[TASK STATEMENT] Print, exactly as they stand, the lines from the start of the listing to the line containing "R = math.radians", inclusive.

[PROVIDED MATERIAL]
══════════════════════════════

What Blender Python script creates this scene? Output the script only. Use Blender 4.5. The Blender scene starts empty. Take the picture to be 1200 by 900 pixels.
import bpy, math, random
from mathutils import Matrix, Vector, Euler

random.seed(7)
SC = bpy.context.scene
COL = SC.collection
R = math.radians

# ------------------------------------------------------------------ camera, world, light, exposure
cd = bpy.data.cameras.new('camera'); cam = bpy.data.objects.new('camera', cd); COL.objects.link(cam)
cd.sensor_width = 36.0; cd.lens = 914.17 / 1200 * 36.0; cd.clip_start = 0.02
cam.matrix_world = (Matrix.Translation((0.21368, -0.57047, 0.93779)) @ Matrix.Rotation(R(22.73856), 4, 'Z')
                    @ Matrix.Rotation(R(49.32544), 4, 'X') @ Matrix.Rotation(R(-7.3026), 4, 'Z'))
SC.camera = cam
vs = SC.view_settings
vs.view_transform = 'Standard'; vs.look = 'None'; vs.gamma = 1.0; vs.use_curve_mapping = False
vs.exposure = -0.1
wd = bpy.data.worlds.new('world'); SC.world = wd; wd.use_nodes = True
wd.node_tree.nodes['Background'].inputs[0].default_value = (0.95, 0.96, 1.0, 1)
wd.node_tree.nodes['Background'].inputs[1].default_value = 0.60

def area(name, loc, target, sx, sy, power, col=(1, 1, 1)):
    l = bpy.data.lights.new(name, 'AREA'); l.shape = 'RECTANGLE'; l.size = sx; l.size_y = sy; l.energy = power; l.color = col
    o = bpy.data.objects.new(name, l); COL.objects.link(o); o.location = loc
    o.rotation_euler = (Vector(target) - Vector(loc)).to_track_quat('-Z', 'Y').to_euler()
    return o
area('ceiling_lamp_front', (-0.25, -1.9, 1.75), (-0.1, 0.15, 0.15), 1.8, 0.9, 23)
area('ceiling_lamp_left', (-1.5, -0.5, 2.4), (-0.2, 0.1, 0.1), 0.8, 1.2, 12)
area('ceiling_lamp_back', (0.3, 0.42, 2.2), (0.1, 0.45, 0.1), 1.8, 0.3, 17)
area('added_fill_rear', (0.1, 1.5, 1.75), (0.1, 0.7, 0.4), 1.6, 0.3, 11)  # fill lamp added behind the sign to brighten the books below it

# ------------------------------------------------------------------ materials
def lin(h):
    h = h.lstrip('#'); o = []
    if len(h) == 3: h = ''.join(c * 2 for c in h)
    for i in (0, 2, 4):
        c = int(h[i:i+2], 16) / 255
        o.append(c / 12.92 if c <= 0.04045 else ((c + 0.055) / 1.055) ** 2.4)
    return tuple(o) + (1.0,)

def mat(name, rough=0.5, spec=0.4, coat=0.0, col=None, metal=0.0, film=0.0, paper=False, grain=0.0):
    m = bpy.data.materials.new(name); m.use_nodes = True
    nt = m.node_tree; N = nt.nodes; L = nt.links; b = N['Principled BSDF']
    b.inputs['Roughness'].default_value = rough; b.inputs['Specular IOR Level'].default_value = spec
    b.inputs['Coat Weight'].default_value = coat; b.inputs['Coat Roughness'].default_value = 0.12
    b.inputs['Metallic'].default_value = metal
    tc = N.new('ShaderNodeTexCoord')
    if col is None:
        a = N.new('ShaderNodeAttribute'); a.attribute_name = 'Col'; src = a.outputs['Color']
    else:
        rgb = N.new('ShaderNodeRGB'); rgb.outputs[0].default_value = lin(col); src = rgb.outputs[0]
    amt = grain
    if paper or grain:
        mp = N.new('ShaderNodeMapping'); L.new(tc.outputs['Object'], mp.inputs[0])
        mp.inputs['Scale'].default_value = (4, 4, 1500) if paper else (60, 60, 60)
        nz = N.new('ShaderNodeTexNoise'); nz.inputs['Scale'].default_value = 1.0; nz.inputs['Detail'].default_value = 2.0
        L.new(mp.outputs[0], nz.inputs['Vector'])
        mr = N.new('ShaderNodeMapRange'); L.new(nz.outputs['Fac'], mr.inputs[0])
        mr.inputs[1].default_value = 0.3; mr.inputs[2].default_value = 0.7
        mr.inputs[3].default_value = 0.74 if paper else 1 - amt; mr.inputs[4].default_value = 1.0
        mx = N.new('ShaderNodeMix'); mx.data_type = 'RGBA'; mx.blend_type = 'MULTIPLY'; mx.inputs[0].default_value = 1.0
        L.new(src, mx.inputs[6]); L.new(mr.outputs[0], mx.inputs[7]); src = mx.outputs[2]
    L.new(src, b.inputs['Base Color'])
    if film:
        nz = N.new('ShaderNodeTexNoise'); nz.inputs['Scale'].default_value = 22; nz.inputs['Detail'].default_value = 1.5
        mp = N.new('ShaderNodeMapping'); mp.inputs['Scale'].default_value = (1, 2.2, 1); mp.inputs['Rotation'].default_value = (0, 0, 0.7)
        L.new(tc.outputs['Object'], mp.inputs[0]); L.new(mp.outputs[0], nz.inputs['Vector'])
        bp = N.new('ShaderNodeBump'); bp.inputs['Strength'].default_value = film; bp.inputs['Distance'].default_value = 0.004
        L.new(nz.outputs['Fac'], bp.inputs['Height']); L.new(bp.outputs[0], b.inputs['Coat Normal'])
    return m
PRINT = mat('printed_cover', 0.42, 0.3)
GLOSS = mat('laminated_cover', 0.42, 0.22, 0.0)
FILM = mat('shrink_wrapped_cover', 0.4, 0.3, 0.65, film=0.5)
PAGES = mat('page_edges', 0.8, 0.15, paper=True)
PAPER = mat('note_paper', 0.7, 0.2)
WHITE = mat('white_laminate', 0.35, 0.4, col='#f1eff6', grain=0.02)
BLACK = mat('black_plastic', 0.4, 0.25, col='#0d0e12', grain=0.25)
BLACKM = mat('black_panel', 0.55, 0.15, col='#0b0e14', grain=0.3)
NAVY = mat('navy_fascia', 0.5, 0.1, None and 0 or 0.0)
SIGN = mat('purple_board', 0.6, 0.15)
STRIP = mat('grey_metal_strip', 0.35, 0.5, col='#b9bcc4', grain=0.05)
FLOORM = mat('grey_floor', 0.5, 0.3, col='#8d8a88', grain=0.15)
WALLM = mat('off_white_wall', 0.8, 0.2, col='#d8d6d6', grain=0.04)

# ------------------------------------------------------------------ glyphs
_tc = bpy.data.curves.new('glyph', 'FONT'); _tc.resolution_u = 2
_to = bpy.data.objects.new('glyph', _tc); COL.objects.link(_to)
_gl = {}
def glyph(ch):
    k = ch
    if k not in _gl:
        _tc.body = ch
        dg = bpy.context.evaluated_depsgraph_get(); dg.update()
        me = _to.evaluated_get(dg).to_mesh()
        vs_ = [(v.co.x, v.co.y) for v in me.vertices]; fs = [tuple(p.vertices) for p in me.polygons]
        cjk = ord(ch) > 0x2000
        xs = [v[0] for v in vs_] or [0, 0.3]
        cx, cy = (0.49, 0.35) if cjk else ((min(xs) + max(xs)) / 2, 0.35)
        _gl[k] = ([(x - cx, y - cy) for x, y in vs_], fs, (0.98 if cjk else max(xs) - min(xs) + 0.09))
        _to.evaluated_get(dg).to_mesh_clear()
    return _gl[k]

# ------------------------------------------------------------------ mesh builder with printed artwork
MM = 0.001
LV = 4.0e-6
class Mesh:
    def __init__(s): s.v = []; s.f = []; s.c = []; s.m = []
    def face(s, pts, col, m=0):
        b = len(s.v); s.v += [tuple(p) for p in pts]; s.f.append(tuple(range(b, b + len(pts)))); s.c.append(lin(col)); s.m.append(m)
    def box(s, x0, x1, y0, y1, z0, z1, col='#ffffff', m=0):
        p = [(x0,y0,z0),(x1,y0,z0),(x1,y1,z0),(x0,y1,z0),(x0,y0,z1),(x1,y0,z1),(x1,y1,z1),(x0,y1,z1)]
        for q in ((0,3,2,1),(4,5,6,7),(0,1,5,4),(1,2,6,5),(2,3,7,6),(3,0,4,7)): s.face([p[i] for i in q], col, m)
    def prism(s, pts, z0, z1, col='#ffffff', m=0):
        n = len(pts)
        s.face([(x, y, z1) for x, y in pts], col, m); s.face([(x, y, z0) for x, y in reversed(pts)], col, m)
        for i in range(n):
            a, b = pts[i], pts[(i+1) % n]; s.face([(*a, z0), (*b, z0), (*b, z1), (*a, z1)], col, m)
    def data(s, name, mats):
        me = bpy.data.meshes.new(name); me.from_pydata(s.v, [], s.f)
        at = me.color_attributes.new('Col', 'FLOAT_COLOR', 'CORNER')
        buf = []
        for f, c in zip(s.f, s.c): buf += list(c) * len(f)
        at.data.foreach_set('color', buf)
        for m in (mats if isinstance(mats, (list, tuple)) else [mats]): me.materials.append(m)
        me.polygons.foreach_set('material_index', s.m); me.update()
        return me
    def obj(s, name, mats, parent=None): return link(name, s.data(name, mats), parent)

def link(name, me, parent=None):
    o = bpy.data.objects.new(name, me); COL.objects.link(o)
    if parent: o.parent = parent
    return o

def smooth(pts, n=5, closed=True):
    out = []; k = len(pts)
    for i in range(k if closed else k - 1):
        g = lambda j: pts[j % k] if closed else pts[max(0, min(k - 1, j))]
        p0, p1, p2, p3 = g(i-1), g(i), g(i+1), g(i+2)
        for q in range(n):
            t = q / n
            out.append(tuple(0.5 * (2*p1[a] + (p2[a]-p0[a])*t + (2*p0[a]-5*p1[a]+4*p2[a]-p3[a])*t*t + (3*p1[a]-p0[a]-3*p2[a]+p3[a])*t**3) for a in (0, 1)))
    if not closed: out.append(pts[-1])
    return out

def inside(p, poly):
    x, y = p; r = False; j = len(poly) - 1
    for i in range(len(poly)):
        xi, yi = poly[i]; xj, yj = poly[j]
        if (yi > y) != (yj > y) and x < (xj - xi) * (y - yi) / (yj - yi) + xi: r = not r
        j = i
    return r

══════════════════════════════

[REPLY TO THE EXERCISE]
What Blender Python script creates this scene? Output the script only. Use Blender 4.5. The Blender scene starts empty. Take the picture to be 1200 by 900 pixels.
import bpy, math, random
from mathutils import Matrix, Vector, Euler

random.seed(7)
SC = bpy.context.scene
COL = SC.collection
R = math.radians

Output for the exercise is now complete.